Voilà ce que dit Jean Chrysostome comme paroles qui peuvent s’appliquer et à un haut degré à Marie :

« Allons donc trouver Anne et apprenons d’elle comment (…) elle se comporta avec le fils qu’elle avait reçu de Dieu. Elle restait dans sa maison, dit l’Ecriture, et elle allaitait Samuel. Tu le vois, elle ne regardait pas seulement cet enfant comme un enfant, mais comme un être consacré à Dieu ; elle l’entourait d’une double tendresse, l’une qui venait de la nature, l’autre de la grâce. A mes yeux, Anne apparaît même pleine de respect pour son enfant, et cela à juste titre.

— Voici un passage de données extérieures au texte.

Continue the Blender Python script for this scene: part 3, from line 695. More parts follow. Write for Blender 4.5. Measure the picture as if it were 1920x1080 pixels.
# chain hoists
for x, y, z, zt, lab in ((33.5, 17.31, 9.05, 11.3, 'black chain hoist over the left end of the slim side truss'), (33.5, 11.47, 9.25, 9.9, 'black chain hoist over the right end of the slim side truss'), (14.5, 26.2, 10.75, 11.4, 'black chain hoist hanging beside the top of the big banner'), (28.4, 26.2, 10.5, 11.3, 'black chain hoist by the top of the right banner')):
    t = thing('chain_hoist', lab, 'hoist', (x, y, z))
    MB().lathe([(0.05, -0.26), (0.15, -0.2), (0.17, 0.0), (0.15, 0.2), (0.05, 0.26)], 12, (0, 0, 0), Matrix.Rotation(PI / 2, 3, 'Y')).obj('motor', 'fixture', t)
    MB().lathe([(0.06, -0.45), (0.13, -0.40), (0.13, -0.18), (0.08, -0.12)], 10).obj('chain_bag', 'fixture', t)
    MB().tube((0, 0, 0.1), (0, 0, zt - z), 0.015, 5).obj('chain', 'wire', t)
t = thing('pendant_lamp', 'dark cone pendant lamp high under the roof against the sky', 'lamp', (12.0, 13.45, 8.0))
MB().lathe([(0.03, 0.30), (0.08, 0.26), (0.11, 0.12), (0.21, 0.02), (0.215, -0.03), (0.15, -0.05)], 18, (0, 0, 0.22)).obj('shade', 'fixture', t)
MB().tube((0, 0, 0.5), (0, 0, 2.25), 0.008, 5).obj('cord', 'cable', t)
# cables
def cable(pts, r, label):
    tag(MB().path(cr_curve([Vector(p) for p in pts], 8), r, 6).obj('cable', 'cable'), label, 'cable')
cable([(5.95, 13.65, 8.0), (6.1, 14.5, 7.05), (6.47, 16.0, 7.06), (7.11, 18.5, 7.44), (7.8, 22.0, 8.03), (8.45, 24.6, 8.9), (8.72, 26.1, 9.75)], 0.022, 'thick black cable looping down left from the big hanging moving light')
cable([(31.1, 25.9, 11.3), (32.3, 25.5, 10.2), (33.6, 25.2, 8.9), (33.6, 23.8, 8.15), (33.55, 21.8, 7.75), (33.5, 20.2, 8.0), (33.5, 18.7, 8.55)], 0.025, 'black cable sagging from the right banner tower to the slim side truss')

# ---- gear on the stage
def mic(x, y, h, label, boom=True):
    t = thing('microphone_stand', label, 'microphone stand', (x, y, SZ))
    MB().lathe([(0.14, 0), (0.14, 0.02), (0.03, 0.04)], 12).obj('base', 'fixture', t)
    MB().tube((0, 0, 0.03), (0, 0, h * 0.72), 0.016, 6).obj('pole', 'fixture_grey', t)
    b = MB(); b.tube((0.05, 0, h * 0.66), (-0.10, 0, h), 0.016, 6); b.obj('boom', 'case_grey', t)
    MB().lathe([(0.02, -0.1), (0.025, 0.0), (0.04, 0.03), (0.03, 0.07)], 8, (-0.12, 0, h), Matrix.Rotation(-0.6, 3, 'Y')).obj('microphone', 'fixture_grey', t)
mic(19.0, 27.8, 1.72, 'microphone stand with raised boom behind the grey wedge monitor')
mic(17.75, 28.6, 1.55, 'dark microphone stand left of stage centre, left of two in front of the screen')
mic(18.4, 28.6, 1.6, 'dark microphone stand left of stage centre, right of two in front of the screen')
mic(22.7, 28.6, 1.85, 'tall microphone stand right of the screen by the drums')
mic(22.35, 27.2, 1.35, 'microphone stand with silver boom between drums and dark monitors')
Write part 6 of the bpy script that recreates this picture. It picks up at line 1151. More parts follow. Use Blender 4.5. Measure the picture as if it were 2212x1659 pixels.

« Si l’on se propose, en effet, de consacrer à Dieu des coupes ou des vases en or reçus de l’artisan, on les garde dans sa maison en attendant le jour fixé pour la consécration ; on ne les considère pas comme des vases profanes et communs, mais comme des objets sacrés et l’on n’ose pas les manier n’importe comment à la manière de vases ordinaires. Les sentiments d’Anne à l’égard de son enfant, même avant de l’avoir conduit au temple, étaient de cet ordre et encore beaucoup plus forts. Elle l’aimait beaucoup plus qu’on n’aime un enfant ; elle s’occupait de lui comme d’un être appartenant au Seigneur ; elle s’estimait sanctifiée par son intermédiaire… ».

Conclusion

Anne et Marie. Deux figure féminines. L’une vient de la première Alliance avec son fils Samuel. Marie est de l’Alliance nouvelle et définitive dans la personne de son fils Jésus-Christ. Nous les avons suivies dans trois étapes : Le rôle de mère, mais avec cette différence que Marie est vierge et qu’elle conçut du Saint-Esprit. Tandis qu’Anne est stérile et qu’elle attend le don de Dieu, comme Elisabeth, mère de Jean Baptiste. Le cantique d’Anne peut être le premier jet pour le cantique de Marie, avec la note d’universalité propre aux évangiles et surtout à celui de saint Luc. Enfin, ces deux mères offrirent leurs fils au Seigneur, Anne à la naissance, Marie, à la mort, aux pieds de la croix. Toute la Bible est résumée dans « l’histoire » de ces deux femmes. L’une arrive à David, l’autre part du fils de David pour arriver au Fils de Dieu qui nous offre la Loi nouvelle bâtie sur l’amour, la miséricorde et le pardon.